**Your objective**: Give the data below again, word for word.

#### Supplied information

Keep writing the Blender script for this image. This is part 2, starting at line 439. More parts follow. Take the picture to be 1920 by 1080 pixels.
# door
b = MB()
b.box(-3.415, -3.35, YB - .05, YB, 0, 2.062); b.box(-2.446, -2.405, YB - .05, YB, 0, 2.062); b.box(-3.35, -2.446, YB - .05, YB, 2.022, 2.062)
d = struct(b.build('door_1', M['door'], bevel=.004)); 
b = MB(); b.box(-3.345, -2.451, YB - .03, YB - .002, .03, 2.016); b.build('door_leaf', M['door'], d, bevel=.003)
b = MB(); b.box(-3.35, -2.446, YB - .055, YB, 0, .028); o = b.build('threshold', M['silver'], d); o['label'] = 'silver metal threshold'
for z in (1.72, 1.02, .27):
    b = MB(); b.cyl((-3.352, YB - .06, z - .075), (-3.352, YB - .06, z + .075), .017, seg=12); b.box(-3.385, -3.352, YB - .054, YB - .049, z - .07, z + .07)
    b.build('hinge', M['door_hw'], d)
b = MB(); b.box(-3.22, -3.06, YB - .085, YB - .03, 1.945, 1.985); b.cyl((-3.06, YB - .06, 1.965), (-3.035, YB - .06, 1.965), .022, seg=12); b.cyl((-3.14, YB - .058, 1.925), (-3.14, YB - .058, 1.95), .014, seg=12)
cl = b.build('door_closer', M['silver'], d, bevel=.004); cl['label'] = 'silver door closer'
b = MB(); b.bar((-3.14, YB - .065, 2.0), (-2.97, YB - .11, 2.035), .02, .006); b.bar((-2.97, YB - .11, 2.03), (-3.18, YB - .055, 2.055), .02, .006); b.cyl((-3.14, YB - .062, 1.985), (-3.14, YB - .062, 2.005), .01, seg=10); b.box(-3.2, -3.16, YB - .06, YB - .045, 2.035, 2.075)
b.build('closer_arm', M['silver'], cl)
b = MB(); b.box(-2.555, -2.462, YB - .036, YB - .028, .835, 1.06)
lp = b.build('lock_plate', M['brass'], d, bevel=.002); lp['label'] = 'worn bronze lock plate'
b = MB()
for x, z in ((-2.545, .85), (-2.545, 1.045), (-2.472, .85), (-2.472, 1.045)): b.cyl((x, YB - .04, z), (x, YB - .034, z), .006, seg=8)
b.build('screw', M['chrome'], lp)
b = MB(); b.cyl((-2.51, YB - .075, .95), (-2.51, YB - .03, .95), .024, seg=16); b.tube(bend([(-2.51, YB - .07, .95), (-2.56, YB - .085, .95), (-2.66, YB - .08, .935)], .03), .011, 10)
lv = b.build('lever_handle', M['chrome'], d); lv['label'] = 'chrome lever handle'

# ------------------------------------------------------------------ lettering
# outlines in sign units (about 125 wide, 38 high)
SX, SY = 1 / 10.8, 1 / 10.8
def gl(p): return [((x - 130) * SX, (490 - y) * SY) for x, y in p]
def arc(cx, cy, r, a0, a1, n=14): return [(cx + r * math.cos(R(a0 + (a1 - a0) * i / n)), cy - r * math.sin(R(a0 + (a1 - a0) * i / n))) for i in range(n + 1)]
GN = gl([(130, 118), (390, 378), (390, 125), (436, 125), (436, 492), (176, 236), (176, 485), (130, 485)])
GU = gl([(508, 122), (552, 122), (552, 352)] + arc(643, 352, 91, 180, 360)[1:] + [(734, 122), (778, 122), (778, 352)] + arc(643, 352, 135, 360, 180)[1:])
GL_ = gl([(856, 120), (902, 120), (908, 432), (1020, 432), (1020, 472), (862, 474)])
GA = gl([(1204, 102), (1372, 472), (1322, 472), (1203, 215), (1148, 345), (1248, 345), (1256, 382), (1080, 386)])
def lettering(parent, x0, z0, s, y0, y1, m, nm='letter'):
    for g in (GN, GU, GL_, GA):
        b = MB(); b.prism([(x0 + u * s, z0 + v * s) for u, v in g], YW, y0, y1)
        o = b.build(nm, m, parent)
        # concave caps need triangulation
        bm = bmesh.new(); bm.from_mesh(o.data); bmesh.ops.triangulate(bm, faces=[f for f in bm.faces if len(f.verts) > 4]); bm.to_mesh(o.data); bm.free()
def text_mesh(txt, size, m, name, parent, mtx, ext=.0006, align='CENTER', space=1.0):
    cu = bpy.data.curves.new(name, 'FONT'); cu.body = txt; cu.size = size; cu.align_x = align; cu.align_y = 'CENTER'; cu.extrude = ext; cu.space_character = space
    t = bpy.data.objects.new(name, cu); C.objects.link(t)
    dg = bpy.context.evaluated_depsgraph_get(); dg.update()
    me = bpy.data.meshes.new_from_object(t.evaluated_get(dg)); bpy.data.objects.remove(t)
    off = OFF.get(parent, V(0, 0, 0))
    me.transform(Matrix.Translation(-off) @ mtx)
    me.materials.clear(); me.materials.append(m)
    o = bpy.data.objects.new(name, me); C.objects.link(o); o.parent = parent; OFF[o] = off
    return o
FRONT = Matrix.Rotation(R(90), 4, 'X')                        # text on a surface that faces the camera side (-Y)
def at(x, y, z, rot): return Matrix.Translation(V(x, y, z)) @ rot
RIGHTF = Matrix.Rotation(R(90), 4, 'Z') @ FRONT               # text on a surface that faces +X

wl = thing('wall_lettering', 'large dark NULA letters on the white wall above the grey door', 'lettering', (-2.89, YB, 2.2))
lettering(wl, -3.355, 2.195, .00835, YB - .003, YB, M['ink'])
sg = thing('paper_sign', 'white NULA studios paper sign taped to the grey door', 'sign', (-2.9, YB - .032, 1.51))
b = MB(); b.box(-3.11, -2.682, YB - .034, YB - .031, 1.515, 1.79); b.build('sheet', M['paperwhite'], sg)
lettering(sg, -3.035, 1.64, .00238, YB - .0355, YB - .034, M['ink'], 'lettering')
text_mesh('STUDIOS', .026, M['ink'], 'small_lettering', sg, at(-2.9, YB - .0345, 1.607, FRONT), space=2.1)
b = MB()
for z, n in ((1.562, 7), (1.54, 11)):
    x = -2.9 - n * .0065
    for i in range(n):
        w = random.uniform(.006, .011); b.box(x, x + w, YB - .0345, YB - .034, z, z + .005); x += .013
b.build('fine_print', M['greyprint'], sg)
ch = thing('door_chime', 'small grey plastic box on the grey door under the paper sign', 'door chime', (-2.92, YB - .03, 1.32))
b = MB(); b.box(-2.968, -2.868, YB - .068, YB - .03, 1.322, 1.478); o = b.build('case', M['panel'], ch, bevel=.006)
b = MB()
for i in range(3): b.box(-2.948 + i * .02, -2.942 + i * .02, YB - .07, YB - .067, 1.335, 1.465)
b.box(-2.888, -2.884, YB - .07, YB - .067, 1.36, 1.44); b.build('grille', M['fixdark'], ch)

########

**Answer below**:
Keep writing the Blender script for this image. This is part 2, starting at line 439. More parts follow. Take the picture to be 1920 by 1080 pixels.
# door
b = MB()
b.box(-3.415, -3.35, YB - .05, YB, 0, 2.062); b.box(-2.446, -2.405, YB - .05, YB, 0, 2.062); b.box(-3.35, -2.446, YB - .05, YB, 2.022, 2.062)
d = struct(b.build('door_1', M['door'], bevel=.004)); 
b = MB(); b.box(-3.345, -2.451, YB - .03, YB - .002, .03, 2.016); b.build('door_leaf', M['door'], d, bevel=.003)
b = MB(); b.box(-3.35, -2.446, YB - .055, YB, 0, .028); o = b.build('threshold', M['silver'], d); o['label'] = 'silver metal threshold'
for z in (1.72, 1.02, .27):
    b = MB(); b.cyl((-3.352, YB - .06, z - .075), (-3.352, YB - .06, z + .075), .017, seg=12); b.box(-3.385, -3.352, YB - .054, YB - .049, z - .07, z + .07)
    b.build('hinge', M['door_hw'], d)
b = MB(); b.box(-3.22, -3.06, YB - .085, YB - .03, 1.945, 1.985); b.cyl((-3.06, YB - .06, 1.965), (-3.035, YB - .06, 1.965), .022, seg=12); b.cyl((-3.14, YB - .058, 1.925), (-3.14, YB - .058, 1.95), .014, seg=12)
cl = b.build('door_closer', M['silver'], d, bevel=.004); cl['label'] = 'silver door closer'
b = MB(); b.bar((-3.14, YB - .065, 2.0), (-2.97, YB - .11, 2.035), .02, .006); b.bar((-2.97, YB - .11, 2.03), (-3.18, YB - .055, 2.055), .02, .006); b.cyl((-3.14, YB - .062, 1.985), (-3.14, YB - .062, 2.005), .01, seg=10); b.box(-3.2, -3.16, YB - .06, YB - .045, 2.035, 2.075)
b.build('closer_arm', M['silver'], cl)
b = MB(); b.box(-2.555, -2.462, YB - .036, YB - .028, .835, 1.06)
lp = b.build('lock_plate', M['brass'], d, bevel=.002); lp['label'] = 'worn bronze lock plate'
b = MB()
for x, z in ((-2.545, .85), (-2.545, 1.045), (-2.472, .85), (-2.472, 1.045)): b.cyl((x, YB - .04, z), (x, YB - .034, z), .006, seg=8)
b.build('screw', M['chrome'], lp)
b = MB(); b.cyl((-2.51, YB - .075, .95), (-2.51, YB - .03, .95), .024, seg=16); b.tube(bend([(-2.51, YB - .07, .95), (-2.56, YB - .085, .95), (-2.66, YB - .08, .935)], .03), .011, 10)
lv = b.build('lever_handle', M['chrome'], d); lv['label'] = 'chrome lever handle'

# ------------------------------------------------------------------ lettering
# outlines in sign units (about 125 wide, 38 high)
SX, SY = 1 / 10.8, 1 / 10.8
def gl(p): return [((x - 130) * SX, (490 - y) * SY) for x, y in p]
def arc(cx, cy, r, a0, a1, n=14): return [(cx + r * math.cos(R(a0 + (a1 - a0) * i / n)), cy - r * math.sin(R(a0 + (a1 - a0) * i / n))) for i in range(n + 1)]
GN = gl([(130, 118), (390, 378), (390, 125), (436, 125), (436, 492), (176, 236), (176, 485), (130, 485)])
GU = gl([(508, 122), (552, 122), (552, 352)] + arc(643, 352, 91, 180, 360)[1:] + [(734, 122), (778, 122), (778, 352)] + arc(643, 352, 135, 360, 180)[1:])
GL_ = gl([(856, 120), (902, 120), (908, 432), (1020, 432), (1020, 472), (862, 474)])
GA = gl([(1204, 102), (1372, 472), (1322, 472), (1203, 215), (1148, 345), (1248, 345), (1256, 382), (1080, 386)])
def lettering(parent, x0, z0, s, y0, y1, m, nm='letter'):
    for g in (GN, GU, GL_, GA):
        b = MB(); b.prism([(x0 + u * s, z0 + v * s) for u, v in g], YW, y0, y1)
        o = b.build(nm, m, parent)
        # concave caps need triangulation
        bm = bmesh.new(); bm.from_mesh(o.data); bmesh.ops.triangulate(bm, faces=[f for f in bm.faces if len(f.verts) > 4]); bm.to_mesh(o.data); bm.free()
def text_mesh(txt, size, m, name, parent, mtx, ext=.0006, align='CENTER', space=1.0):
    cu = bpy.data.curves.new(name, 'FONT'); cu.body = txt; cu.size = size; cu.align_x = align; cu.align_y = 'CENTER'; cu.extrude = ext; cu.space_character = space
    t = bpy.data.objects.new(name, cu); C.objects.link(t)
    dg = bpy.context.evaluated_depsgraph_get(); dg.update()
    me = bpy.data.meshes.new_from_object(t.evaluated_get(dg)); bpy.data.objects.remove(t)
    off = OFF.get(parent, V(0, 0, 0))
    me.transform(Matrix.Translation(-off) @ mtx)
    me.materials.clear(); me.materials.append(m)
    o = bpy.data.objects.new(name, me); C.objects.link(o); o.parent = parent; OFF[o] = off
    return o
FRONT = Matrix.Rotation(R(90), 4, 'X')                        # text on a surface that faces the camera side (-Y)
def at(x, y, z, rot): return Matrix.Translation(V(x, y, z)) @ rot
RIGHTF = Matrix.Rotation(R(90), 4, 'Z') @ FRONT               # text on a surface that faces +X

wl = thing('wall_lettering', 'large dark NULA letters on the white wall above the grey door', 'lettering', (-2.89, YB, 2.2))
lettering(wl, -3.355, 2.195, .00835, YB - .003, YB, M['ink'])
sg = thing('paper_sign', 'white NULA studios paper sign taped to the grey door', 'sign', (-2.9, YB - .032, 1.51))
b = MB(); b.box(-3.11, -2.682, YB - .034, YB - .031, 1.515, 1.79); b.build('sheet', M['paperwhite'], sg)
lettering(sg, -3.035, 1.64, .00238, YB - .0355, YB - .034, M['ink'], 'lettering')
text_mesh('STUDIOS', .026, M['ink'], 'small_lettering', sg, at(-2.9, YB - .0345, 1.607, FRONT), space=2.1)
b = MB()
for z, n in ((1.562, 7), (1.54, 11)):
    x = -2.9 - n * .0065
    for i in range(n):
        w = random.uniform(.006, .011); b.box(x, x + w, YB - .0345, YB - .034, z, z + .005); x += .013
b.build('fine_print', M['greyprint'], sg)
ch = thing('door_chime', 'small grey plastic box on the grey door under the paper sign', 'door chime', (-2.92, YB - .03, 1.32))
b = MB(); b.box(-2.968, -2.868, YB - .068, YB - .03, 1.322, 1.478); o = b.build('case', M['panel'], ch, bevel=.006)
b = MB()
for i in range(3): b.box(-2.948 + i * .02, -2.942 + i * .02, YB - .07, YB - .067, 1.335, 1.465)
b.box(-2.888, -2.884, YB - .07, YB - .067, 1.36, 1.44); b.build('grille', M['fixdark'], ch)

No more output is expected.